━━━ MATERIAL PROVIDED ━━━

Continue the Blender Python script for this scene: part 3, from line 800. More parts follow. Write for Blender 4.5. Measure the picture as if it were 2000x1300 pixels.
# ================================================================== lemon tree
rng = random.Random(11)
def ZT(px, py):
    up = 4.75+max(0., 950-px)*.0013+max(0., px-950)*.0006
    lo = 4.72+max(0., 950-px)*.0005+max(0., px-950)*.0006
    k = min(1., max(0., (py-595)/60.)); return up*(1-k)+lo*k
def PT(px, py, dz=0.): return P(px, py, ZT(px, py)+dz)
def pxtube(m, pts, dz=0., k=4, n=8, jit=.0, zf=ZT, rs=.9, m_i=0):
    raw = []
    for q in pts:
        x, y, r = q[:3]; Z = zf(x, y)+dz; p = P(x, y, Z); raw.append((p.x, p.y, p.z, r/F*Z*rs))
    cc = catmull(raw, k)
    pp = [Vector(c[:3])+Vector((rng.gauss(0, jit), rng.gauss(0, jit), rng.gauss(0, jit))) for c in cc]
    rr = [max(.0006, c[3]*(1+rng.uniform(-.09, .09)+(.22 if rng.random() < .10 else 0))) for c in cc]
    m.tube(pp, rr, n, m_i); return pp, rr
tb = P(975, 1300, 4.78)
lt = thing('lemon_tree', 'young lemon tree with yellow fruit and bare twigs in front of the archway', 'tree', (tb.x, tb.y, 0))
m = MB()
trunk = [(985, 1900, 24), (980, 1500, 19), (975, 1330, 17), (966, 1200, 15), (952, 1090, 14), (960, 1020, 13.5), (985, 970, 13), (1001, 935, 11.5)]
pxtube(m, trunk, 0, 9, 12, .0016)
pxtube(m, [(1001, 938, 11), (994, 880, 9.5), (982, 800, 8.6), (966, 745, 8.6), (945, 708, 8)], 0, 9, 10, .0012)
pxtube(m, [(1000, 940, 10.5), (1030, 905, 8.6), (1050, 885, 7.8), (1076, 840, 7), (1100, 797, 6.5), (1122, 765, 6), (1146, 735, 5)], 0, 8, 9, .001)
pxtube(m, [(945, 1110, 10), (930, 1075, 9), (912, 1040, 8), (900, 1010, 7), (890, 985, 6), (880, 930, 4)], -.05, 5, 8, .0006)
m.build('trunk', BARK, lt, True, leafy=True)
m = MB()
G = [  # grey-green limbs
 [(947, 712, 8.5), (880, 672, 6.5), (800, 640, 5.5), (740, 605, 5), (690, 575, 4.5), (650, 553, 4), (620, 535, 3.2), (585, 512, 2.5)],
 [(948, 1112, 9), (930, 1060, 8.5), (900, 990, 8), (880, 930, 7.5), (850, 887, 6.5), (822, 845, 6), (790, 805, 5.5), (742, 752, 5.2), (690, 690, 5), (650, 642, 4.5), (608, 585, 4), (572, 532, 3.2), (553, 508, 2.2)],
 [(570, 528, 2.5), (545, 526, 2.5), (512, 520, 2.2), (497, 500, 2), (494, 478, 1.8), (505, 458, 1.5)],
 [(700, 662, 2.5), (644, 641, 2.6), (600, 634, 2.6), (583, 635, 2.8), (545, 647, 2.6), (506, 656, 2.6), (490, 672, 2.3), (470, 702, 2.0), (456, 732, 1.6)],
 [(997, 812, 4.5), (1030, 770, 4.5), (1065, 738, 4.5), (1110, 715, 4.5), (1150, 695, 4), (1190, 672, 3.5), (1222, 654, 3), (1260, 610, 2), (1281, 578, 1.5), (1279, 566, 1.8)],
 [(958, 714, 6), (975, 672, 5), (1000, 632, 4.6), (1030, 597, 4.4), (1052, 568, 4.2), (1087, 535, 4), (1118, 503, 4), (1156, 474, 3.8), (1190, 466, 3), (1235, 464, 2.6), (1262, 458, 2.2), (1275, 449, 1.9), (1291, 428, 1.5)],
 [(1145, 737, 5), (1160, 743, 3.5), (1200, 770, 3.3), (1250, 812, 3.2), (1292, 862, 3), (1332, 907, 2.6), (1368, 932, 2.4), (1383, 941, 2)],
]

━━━
━━━ MATERIAL PROVIDED ━━━

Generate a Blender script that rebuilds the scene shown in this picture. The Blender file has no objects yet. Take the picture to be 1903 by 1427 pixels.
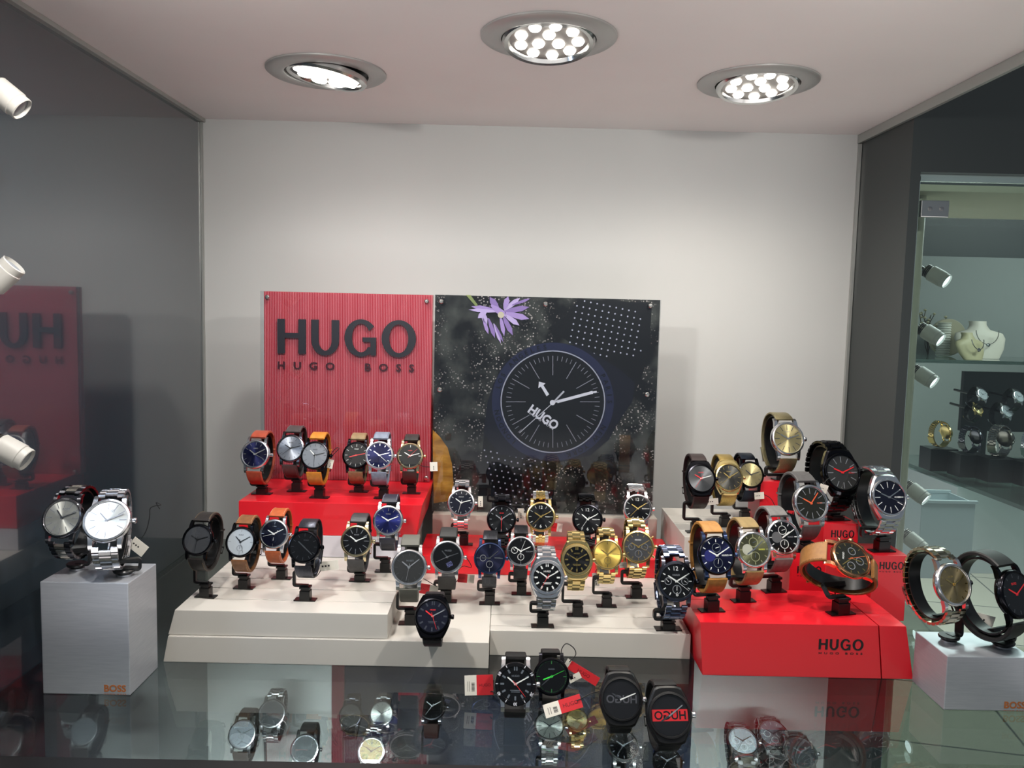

━━━

Check the data for the word "script" and pull out the lines that have it.

■ **RESPONSE TO THE EXERCISE**
Continue the Blender Python script for this scene: part 3, from line 800. More parts follow. Write for Blender 4.5. Measure the picture as if it were 2000x1300 pixels.
Generate a Blender script that rebuilds the scene shown in this picture. The Blender file has no objects yet. Take the picture to be 1903 by 1427 pixels.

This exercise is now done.